I don’t remember the first time I saw the mysterious chalk creature leaping across the downland turf at Uffington, but I was a kid, and probably under the inevitable ‘horse-love’ spell of girls of a certain age. But along with the more prosaic, and very recent, white lion etched into Dunstable Downs not far from my childhood home of St Albans, and the puzzling and spindly Long Man of Wilmington in Sussex with his parallel poles, these pictures scraped out of the chalky soil were familiar and welcome landmarks we saw on the way to the zoo or from a train going to my grandparents. They were greeted cheerily as it meant we were ‘almost there’; I didn’t get to see the Cerne Abbas Giant until I was an adult – not sure what kind of salutation he would have been given!
The 3,000 year old Uffington Horse, arrested mid gallop and placed with some visual awkwardness near the top of its hillside home is a familiar and iconic image, and representative of various ‘mystical pasts‘ – a Celtic horse goddess, a dragon not a horse, a sun god etc – whatever the explanation for its existence I’ve always enjoyed it’s dynamic form. The most recent glimpse I’d had was from the London to Bristol train, a journey I rarely take but on my last trip, oblivious to the route with my head in a book, some reflex made me raise my head just in time to see the figure, as if it was hailing me from across the vale that’s named after it. But, I’ve never been close to it and after reading a post about Uffington on Landscapism it felt as though a visit was due. So, on a recent and tediously regular M4 journey we decided to take a detour to see the chalky beast, and the experience was quite a surprise.
The road to White Horse Hill is single-track with steep dips and rises and the surroundings are short grass or bare fields – it feels like being in Eric Ravillious’s painting, driving back in time, a sensation reinforced by passing a tweed-clad, gun-bearing, gaiter-wearing hunting group (complete with seven-year-old miniature versions), waiting to cross the road in pursuit of hapless wildlife.

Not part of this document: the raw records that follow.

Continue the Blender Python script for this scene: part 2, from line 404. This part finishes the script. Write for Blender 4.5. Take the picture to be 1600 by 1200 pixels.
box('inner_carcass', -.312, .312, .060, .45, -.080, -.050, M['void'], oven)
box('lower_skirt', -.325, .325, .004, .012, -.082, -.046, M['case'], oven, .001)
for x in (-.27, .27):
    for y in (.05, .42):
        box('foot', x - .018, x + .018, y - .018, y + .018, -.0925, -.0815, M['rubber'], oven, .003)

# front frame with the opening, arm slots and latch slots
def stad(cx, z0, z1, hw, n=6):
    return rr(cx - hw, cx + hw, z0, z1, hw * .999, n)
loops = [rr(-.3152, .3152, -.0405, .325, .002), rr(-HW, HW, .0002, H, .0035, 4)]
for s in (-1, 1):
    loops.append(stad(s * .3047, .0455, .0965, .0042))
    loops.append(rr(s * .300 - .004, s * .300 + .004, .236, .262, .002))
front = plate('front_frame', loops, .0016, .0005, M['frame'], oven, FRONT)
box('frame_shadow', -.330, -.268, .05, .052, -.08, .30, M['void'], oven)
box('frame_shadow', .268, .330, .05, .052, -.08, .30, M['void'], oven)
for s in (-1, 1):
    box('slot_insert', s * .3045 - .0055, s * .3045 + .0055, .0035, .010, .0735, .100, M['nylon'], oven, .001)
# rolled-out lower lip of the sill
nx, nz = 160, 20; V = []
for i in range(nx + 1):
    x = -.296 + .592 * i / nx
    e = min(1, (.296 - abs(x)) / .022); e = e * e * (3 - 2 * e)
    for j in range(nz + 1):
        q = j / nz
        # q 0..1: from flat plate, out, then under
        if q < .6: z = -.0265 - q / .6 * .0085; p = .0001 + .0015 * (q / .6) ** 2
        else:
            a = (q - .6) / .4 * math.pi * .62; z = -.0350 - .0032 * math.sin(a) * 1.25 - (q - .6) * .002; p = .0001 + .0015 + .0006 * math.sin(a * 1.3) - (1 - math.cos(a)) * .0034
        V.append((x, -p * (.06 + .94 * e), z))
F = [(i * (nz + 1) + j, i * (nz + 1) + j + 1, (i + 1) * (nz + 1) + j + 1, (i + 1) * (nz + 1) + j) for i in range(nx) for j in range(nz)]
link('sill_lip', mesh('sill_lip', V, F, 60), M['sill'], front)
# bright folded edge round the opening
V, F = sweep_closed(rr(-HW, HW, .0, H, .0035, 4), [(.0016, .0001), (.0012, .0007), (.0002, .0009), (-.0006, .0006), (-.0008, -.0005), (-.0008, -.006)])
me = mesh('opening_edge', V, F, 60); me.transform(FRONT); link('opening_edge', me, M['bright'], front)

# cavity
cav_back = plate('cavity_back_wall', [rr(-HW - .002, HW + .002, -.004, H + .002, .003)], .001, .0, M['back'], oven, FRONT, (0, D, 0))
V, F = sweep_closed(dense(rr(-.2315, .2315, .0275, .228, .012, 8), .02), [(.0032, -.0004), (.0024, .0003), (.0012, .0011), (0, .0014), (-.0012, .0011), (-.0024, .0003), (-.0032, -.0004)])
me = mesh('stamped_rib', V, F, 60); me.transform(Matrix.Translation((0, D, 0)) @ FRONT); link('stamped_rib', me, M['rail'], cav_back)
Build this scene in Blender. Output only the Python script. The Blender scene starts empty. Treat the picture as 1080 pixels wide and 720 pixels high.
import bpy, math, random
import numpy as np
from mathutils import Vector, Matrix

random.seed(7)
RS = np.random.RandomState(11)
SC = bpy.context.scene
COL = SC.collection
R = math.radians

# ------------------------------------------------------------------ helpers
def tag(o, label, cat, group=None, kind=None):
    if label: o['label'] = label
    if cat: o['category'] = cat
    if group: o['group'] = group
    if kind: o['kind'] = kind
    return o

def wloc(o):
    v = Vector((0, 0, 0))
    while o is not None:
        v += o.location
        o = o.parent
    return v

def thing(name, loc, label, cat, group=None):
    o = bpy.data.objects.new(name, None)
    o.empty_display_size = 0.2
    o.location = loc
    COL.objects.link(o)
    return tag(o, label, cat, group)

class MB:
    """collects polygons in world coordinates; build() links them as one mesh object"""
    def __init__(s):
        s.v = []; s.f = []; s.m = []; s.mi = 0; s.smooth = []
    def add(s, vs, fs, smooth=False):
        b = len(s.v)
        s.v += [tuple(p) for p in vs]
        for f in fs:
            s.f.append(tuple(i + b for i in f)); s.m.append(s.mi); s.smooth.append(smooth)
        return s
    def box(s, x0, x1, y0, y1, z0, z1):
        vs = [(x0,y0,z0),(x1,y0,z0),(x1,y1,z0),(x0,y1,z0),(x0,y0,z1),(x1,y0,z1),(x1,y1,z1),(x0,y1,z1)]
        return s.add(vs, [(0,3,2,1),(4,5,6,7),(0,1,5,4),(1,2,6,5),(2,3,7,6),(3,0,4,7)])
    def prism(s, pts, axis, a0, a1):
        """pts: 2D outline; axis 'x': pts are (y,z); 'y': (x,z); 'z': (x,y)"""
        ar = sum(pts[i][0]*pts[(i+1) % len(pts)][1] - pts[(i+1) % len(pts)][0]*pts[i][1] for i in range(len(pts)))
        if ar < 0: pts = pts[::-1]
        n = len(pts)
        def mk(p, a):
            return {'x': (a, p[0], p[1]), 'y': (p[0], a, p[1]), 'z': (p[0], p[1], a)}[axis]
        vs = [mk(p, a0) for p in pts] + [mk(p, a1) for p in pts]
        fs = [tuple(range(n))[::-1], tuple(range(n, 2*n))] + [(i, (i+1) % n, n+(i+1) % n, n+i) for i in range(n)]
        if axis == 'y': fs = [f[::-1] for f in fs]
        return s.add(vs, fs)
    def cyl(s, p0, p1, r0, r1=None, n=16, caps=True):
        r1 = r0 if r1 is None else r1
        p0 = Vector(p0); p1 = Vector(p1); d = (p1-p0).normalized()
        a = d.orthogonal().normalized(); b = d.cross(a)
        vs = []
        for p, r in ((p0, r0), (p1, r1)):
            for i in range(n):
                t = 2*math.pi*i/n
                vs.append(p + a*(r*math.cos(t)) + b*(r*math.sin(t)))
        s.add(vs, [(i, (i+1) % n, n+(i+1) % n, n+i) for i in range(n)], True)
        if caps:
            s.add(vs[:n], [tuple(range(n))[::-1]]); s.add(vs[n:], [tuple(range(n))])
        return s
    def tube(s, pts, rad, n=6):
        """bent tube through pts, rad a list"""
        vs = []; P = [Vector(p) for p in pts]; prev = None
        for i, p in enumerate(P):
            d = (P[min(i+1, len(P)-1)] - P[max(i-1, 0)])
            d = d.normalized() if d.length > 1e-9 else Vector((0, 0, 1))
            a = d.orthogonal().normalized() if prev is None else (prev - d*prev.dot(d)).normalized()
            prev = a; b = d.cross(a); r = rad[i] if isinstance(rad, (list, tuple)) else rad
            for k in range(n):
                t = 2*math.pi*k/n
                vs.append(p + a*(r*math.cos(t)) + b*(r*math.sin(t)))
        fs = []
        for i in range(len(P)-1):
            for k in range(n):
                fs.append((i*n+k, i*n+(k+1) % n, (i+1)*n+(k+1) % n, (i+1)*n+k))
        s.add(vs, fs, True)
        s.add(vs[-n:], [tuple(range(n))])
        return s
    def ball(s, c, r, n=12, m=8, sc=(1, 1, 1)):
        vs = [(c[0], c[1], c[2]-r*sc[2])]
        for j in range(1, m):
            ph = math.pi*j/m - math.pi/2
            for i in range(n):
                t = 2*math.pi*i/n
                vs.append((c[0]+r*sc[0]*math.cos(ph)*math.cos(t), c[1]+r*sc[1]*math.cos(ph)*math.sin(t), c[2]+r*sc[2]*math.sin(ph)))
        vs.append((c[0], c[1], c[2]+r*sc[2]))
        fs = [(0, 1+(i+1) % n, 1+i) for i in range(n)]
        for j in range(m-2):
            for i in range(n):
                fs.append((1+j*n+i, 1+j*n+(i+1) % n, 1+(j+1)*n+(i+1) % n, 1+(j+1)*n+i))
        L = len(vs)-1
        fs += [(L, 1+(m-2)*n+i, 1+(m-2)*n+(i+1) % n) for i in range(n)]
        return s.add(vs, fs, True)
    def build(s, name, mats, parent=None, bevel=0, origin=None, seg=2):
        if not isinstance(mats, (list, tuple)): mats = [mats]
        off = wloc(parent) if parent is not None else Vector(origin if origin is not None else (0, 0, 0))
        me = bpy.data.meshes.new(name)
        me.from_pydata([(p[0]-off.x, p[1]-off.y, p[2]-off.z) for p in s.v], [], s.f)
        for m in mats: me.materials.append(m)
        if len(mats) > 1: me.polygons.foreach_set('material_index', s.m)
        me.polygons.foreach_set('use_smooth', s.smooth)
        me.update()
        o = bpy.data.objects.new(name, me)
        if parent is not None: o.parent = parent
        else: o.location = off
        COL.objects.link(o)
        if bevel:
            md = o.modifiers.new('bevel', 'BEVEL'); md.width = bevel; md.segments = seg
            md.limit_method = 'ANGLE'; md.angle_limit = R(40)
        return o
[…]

Lots of living horses animated the landscape too, galloping up the creamy, flinted hills, becoming invisible in a sparse beech hanger cresting the hill, then re-emerging again on the skyline. Such strange terrain – the steep-sided hills look sculpted, scraped, moulded, but although new vistas of the Downs emerge as you round yet another bend, the anticipated view of The Horse doesn’t materialise.
You’re being firmly directed to the discreet car-park but once you’re out and up the steps onto the footpath you do at last get a sight of this Bronze Age enigma across the fields, but it’s not that revealing. It was a bone-achingly, eye-wateringly cold day to be walking on such an exposed escarpment, past sheep and under red kites and crows riding the chill wind, but breathtaking, in every sense. The brilliance of the day made the world pin-sharp from this high point on the Downs; you could see a thousand fields clearly defined by miles of hedgerows; pick out a train on the London to Bristol Railway railway line and count the blades on the wind turbines half a dozen miles away. Closer were the rippled flanks of the Manger Hill strikingly picked out in light and shadow, and the steps cut into the nearby flat-topped Dragon Hill showed clearly – the bare patch on the top is where the spilt blood of the dragon slain by St George parched the ground and nothing will ever grow there.
The White Horse itself was now laid out below us on the steep, steep hillside, and though the large scale of the figure was evident, some of the lines were concealed by undulations and tussocks, converting what was visible of the chalk marks into some glyph-like scrawl. The strangely beaked head and eye were nearest to us, immense stark calligraphy of white gashes in the green grass, and combined with the oblique views and fluid abstraction of the fragmented body stretching down the flanks of the hill made for an oddly thrilling sight. It’s curious that the best way to see the White Horse in full, and admire it’s equine grace, is from the air; I’m sure there are those who believe the original creators had winged horses or UFOs from which to direct the turf cutting….But for us, on this dazzling day, the figure remained tantalisingly indecipherable – perhaps it’s good not to have the mystery unravelled too far.